WHAT THE TASK REQUIRES:
The required output consists solely of the lines from the one containing "Keep writing the" down to the one containing "[m], smooth=True)), kind='structure')", both included, each quoted exactly.

[Raw records]
==================================================

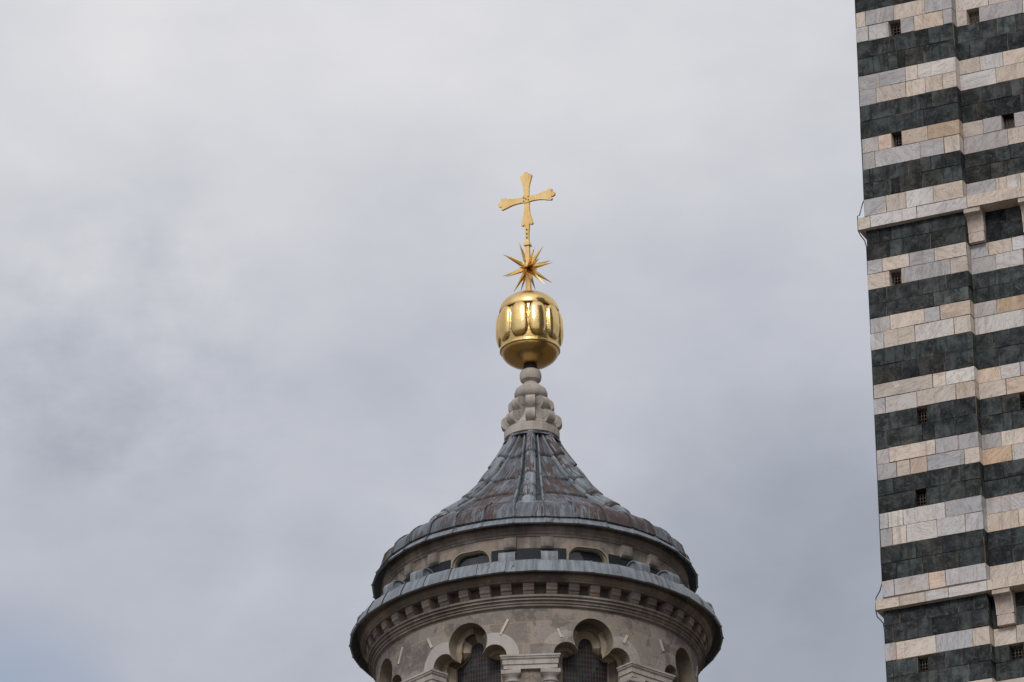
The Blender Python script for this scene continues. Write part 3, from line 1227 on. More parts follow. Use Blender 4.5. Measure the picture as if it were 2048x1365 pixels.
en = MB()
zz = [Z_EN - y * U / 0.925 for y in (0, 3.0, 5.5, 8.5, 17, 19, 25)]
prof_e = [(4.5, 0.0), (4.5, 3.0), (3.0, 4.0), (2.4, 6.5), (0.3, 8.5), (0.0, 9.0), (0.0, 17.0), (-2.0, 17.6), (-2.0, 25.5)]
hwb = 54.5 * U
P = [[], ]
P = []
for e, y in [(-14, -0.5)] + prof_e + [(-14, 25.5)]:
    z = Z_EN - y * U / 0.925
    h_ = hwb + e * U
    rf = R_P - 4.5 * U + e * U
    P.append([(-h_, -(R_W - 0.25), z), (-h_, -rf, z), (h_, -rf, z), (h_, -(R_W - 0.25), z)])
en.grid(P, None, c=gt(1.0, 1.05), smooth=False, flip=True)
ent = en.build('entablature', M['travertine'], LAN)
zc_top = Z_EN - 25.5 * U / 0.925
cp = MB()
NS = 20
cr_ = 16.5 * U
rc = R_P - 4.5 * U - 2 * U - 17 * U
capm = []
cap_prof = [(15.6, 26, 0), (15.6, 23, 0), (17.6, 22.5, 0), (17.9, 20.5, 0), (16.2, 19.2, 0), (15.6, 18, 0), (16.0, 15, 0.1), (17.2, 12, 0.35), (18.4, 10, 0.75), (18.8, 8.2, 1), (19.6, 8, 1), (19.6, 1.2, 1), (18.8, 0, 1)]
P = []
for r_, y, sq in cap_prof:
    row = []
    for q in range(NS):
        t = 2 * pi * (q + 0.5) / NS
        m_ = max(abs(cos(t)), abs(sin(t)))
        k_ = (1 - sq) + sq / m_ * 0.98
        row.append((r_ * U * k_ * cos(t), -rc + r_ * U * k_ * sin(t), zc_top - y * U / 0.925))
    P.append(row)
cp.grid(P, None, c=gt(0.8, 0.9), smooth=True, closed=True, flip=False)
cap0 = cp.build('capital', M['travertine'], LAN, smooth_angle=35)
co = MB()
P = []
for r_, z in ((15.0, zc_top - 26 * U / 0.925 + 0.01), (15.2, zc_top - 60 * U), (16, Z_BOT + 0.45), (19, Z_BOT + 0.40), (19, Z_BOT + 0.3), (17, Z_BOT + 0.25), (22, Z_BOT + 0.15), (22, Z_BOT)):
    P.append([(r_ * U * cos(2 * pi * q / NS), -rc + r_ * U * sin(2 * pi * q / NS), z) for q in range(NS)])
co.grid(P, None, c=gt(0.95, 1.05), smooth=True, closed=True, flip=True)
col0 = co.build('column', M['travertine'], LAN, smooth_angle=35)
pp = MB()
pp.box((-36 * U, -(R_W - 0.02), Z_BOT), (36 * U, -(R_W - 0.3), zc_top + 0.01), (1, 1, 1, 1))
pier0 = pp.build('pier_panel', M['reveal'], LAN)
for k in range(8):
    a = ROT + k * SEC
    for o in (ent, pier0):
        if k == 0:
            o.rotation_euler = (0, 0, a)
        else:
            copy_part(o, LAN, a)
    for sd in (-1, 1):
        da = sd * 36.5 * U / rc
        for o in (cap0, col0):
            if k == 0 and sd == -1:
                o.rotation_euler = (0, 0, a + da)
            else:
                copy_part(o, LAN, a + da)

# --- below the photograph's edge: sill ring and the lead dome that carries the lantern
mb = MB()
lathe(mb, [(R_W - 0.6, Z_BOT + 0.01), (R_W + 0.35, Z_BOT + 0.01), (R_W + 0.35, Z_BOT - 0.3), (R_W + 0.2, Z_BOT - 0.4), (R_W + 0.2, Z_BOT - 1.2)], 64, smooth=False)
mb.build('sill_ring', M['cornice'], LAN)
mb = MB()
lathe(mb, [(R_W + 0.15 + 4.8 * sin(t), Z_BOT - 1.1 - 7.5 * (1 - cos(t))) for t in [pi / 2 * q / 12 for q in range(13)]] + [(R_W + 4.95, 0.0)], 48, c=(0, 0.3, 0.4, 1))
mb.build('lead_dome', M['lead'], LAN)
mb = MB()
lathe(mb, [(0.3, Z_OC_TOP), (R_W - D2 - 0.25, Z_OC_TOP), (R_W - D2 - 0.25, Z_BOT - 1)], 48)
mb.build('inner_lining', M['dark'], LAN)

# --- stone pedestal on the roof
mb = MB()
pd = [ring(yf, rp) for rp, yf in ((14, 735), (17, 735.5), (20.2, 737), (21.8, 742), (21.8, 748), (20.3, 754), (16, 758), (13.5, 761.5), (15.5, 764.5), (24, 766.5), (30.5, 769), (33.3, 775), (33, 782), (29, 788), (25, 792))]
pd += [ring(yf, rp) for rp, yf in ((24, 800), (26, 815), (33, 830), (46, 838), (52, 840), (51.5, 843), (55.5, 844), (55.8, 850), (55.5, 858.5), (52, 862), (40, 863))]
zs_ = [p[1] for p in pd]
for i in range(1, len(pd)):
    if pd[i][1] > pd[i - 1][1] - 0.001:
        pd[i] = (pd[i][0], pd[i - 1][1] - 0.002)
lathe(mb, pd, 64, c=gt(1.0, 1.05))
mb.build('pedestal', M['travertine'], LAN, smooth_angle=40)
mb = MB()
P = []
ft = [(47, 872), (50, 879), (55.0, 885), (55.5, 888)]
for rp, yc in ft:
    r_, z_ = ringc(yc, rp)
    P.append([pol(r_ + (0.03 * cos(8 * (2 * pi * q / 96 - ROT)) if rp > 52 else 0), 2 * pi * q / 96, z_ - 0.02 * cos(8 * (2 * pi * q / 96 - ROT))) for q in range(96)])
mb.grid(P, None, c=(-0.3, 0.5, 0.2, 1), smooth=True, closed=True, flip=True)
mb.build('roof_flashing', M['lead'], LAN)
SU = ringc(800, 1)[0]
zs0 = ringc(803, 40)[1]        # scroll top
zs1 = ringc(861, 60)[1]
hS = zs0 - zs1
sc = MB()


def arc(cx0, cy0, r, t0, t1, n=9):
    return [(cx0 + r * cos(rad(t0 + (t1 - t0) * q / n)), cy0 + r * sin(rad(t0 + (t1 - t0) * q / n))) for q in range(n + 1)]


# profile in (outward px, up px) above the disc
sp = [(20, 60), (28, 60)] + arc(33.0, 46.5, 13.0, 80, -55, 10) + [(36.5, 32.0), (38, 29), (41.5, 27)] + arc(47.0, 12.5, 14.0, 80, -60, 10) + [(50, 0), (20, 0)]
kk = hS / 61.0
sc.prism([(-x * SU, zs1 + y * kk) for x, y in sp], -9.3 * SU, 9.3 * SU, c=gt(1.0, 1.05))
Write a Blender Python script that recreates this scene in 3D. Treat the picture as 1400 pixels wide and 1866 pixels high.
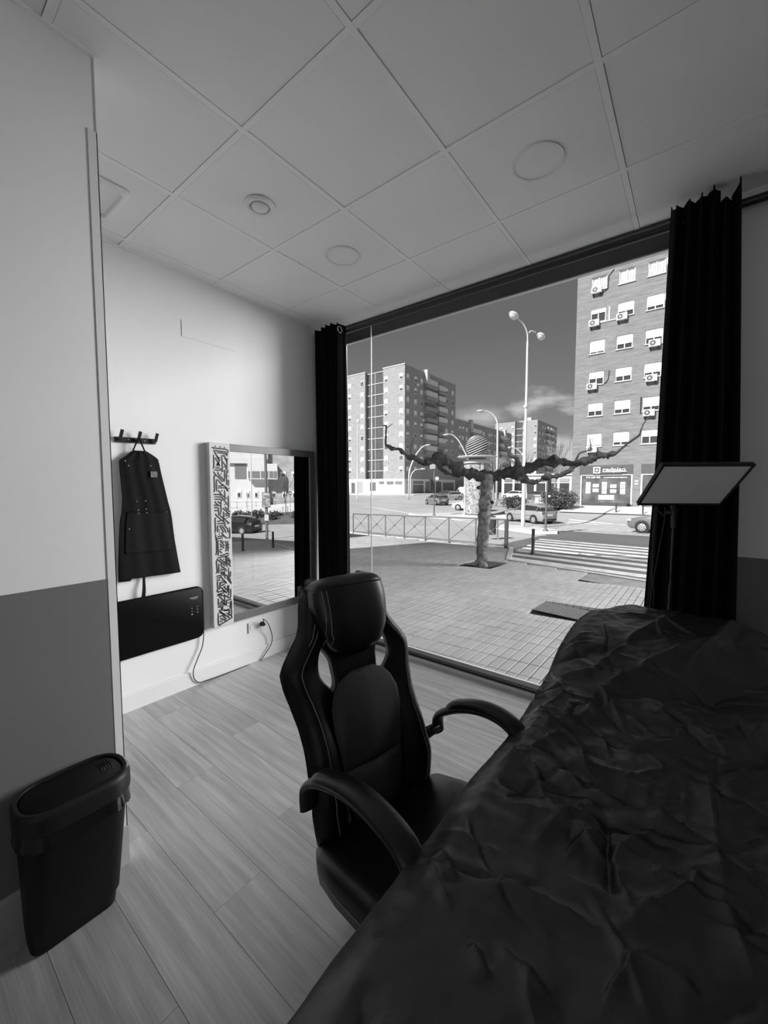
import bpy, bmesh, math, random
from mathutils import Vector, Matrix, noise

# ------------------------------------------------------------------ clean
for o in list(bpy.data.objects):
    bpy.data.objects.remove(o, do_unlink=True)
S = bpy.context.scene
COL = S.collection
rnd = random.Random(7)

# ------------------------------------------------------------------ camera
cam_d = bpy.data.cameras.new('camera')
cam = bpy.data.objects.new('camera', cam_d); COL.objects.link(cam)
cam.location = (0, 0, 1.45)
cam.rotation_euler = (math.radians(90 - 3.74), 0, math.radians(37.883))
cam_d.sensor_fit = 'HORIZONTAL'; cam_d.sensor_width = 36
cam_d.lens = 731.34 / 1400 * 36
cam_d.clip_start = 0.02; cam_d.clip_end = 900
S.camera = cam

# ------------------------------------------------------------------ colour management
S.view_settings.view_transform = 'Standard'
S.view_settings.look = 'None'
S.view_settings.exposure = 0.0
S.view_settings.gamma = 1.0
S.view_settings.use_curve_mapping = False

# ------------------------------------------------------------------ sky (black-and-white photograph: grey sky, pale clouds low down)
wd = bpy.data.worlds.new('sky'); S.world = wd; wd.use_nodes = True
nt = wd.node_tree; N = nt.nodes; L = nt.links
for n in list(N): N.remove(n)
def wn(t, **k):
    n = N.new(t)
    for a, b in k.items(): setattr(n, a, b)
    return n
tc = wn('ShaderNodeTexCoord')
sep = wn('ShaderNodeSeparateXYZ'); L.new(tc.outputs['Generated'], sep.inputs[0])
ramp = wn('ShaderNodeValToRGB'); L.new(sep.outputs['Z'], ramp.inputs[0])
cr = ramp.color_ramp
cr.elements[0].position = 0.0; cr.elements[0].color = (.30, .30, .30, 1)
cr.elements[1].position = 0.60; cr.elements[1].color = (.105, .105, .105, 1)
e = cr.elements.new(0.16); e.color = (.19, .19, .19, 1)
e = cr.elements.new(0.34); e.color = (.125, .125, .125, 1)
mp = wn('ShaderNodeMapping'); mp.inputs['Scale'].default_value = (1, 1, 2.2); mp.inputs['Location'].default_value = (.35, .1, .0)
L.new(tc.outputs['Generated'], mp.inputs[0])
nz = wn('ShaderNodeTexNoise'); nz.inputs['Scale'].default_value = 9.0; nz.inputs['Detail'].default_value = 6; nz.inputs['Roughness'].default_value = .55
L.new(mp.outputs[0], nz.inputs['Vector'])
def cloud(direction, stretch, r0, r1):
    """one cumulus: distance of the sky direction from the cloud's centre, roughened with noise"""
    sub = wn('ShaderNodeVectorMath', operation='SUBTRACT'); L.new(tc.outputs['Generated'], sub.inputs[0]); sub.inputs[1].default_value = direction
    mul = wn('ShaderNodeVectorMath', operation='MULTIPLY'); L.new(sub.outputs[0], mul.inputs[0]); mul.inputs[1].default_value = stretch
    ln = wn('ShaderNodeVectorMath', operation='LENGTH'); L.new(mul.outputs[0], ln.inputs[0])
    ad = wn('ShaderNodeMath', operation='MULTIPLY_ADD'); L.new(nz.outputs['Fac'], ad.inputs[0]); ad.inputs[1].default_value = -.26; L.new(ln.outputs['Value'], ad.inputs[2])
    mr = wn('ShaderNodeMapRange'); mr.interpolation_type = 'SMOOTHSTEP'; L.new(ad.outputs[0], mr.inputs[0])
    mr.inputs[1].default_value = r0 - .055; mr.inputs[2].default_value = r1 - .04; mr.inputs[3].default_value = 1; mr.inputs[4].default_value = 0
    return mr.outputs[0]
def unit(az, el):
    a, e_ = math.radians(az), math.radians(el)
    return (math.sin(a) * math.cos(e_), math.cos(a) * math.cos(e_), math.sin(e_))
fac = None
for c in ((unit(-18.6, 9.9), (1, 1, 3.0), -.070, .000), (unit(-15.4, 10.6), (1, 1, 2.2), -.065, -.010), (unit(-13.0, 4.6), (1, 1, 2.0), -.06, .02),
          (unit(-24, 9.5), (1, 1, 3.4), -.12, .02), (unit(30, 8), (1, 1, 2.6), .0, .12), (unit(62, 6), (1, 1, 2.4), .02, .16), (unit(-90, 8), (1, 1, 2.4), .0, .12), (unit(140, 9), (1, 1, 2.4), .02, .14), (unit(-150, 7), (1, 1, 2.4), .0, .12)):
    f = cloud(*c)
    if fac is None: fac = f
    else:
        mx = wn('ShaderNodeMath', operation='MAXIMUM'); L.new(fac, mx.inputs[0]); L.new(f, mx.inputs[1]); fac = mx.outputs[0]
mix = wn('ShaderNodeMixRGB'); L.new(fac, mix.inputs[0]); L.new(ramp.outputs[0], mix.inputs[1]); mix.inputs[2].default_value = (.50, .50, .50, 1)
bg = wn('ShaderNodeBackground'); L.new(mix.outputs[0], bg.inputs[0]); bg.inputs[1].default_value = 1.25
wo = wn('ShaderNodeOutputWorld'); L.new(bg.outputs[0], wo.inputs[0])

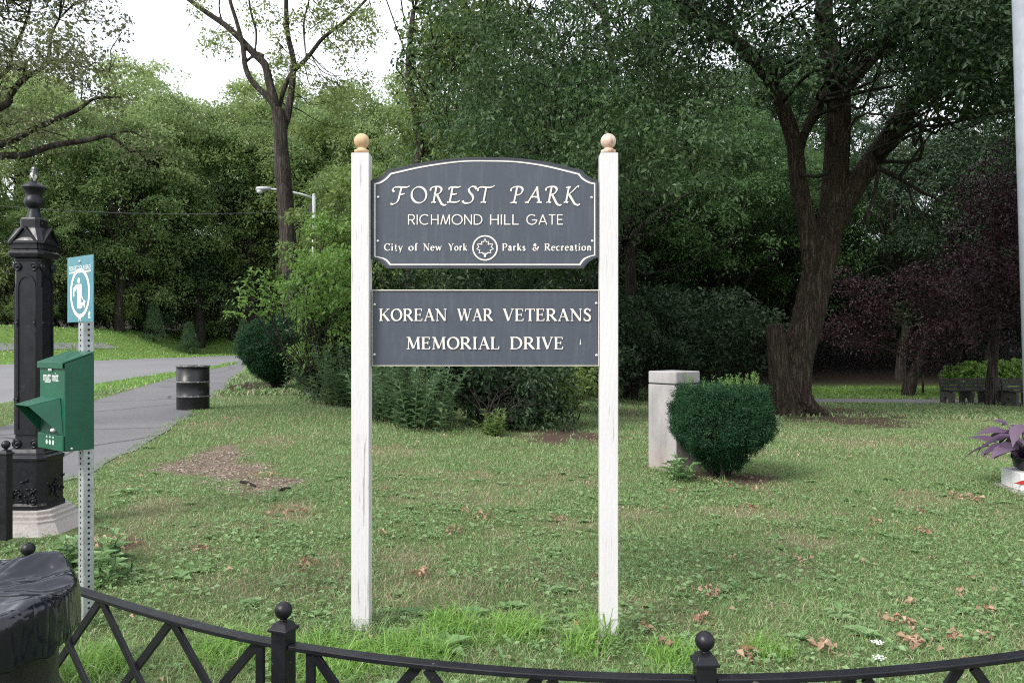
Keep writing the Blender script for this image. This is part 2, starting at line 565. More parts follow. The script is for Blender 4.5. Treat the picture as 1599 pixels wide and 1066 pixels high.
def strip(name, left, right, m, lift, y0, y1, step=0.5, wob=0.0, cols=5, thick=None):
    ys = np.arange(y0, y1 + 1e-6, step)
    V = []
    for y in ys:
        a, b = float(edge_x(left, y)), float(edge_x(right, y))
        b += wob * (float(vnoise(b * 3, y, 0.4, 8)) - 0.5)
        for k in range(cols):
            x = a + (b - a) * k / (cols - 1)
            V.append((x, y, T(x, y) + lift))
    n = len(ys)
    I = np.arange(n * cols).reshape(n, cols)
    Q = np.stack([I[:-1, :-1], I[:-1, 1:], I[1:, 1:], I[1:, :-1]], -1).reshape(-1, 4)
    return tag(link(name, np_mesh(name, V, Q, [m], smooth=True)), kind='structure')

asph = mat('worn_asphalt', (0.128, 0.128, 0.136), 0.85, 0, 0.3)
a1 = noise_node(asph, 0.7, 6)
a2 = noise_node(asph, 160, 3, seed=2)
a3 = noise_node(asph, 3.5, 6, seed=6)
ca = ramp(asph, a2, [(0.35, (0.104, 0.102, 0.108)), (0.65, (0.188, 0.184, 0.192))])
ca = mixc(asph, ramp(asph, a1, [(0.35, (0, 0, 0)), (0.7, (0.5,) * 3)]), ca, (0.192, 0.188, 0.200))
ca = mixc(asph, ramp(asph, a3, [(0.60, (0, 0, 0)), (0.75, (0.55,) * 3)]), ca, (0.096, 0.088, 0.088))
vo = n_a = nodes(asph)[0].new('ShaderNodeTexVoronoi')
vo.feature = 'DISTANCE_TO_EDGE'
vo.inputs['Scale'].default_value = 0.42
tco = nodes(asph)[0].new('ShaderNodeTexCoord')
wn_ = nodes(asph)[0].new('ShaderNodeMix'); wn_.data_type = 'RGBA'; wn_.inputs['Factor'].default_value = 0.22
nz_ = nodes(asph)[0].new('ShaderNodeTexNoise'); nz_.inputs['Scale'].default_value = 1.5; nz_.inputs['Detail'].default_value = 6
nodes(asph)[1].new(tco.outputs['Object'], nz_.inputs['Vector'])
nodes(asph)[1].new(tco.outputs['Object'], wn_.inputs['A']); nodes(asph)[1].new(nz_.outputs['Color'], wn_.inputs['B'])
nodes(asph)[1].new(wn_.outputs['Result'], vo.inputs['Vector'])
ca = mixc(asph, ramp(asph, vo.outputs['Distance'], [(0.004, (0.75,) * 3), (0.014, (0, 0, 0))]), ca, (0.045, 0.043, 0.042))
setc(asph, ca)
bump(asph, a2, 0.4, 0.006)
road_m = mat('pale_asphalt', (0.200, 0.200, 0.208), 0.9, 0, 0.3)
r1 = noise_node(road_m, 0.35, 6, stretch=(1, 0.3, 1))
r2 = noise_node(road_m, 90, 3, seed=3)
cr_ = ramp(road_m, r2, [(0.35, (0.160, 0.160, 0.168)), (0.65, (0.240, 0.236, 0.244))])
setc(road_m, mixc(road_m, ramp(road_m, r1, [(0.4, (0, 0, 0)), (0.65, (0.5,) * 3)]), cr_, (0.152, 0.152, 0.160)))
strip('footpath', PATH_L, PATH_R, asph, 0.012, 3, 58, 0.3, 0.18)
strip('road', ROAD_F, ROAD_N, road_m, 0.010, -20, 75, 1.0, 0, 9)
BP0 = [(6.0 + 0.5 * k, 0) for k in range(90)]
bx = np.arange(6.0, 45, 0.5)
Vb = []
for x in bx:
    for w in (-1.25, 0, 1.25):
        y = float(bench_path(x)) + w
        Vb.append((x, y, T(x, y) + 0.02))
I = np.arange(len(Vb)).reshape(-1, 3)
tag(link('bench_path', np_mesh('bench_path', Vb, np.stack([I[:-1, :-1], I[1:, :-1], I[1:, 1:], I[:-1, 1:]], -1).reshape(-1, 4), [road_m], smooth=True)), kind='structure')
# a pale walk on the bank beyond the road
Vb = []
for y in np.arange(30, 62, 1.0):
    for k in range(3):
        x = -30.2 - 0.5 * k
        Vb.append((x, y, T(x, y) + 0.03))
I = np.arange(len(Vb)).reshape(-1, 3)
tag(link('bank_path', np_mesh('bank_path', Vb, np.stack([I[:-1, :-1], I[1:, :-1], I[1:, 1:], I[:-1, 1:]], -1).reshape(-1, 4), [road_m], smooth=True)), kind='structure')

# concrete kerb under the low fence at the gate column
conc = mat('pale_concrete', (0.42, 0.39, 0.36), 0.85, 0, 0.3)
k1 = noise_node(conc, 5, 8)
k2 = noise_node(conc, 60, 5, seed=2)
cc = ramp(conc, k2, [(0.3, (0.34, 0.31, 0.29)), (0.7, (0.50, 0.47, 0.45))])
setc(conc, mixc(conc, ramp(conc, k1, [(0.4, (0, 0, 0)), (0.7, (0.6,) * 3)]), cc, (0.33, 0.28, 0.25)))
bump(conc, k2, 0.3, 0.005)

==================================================

ANSWER TO THIS TASK:
Keep writing the Blender script for this image. This is part 2, starting at line 565. More parts follow. The script is for Blender 4.5. Treat the picture as 1599 pixels wide and 1066 pixels high.
def strip(name, left, right, m, lift, y0, y1, step=0.5, wob=0.0, cols=5, thick=None):
    ys = np.arange(y0, y1 + 1e-6, step)
    V = []
    for y in ys:
        a, b = float(edge_x(left, y)), float(edge_x(right, y))
        b += wob * (float(vnoise(b * 3, y, 0.4, 8)) - 0.5)
        for k in range(cols):
            x = a + (b - a) * k / (cols - 1)
            V.append((x, y, T(x, y) + lift))
    n = len(ys)
    I = np.arange(n * cols).reshape(n, cols)
    Q = np.stack([I[:-1, :-1], I[:-1, 1:], I[1:, 1:], I[1:, :-1]], -1).reshape(-1, 4)
    return tag(link(name, np_mesh(name, V, Q, [m], smooth=True)), kind='structure')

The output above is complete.